La tercera: el nefasto acuerdo con solo la mitad de los bonistas de la Autoridad de Energía Eléctrica. Por mucho que el Gobierno nos prometa que sus eficiencias harán que no sintamos el efecto de los cargos especiales que se destinarán exclusivamente para el pago de la deuda, la realidad es que, igual que con el cargo fiscal especial en la factura del agua, la luz va a subir sin alivio alguno para quienes pagamos por dicho servicio esencial. Si fuera cierto que habrían tales eficiencias, ¿por qué no ofrecerles a los bonistas congelar el costo del kWh y pagarles de los ahorros? La razón es sencilla: los ahorros son un embuste, un mensaje paliativo para que aguantemos este golpe. ¿Y Rosselló? Apostando a que, como con tantas otras cargas que la clase media ha tenido que soportar en los pasados años, esta también la asimilaremos y, a tiempo para las elecciones, la olvidaremos.

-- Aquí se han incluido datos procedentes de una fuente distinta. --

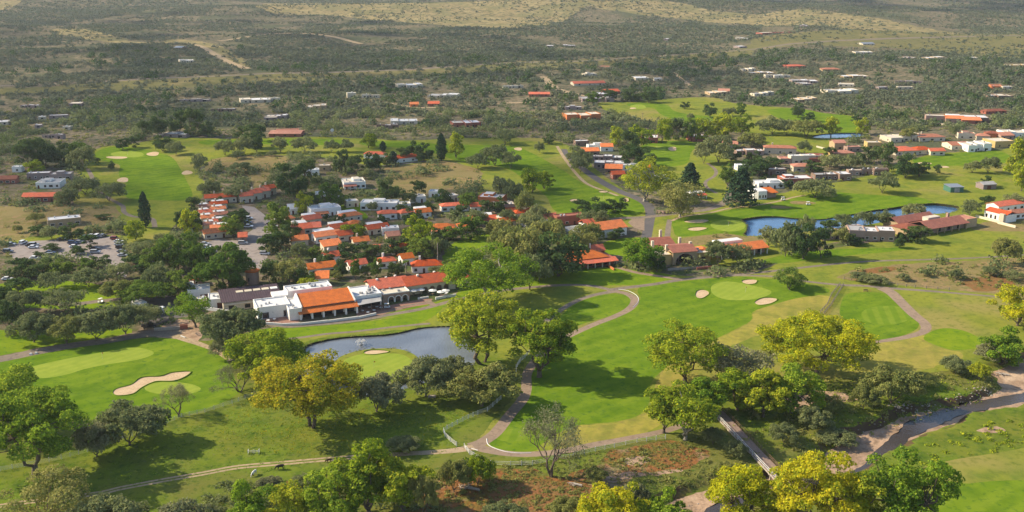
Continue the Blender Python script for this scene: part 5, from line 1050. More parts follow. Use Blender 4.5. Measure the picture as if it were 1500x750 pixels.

El problema radica en que no hemos olvidado nada. Muchos de nuestros compatriotas ya decidieron irse de Puerto Rico para no olvidar ni tener que soportar. Muchos más continuarán dando ese paso. Y con los años, el frágil tejido social de nuestro país se seguirá deshilachando.
Esta no es una lucha que podamos dar únicamente desde la trinchera de nuestros intereses personales y sectoriales. Para que Puerto Rico siga siendo una empresa social viable, necesitamos de todos los que componemos esta sociedad. Las dicotomías estériles, pobres versus ricos, servidor público versus sector privado, y tantas otras, son ejercicios en futilidad. Cada cual tiene que aportar, y cada cual tiene que sentir que el país le ha prometido algo, y que le ha cumplido. El pacto social e intergeneracional hay que renovarlo para que quienes sostienen nuestro sistema vuelvan a creer en la promesa y en el futuro de Puerto Rico.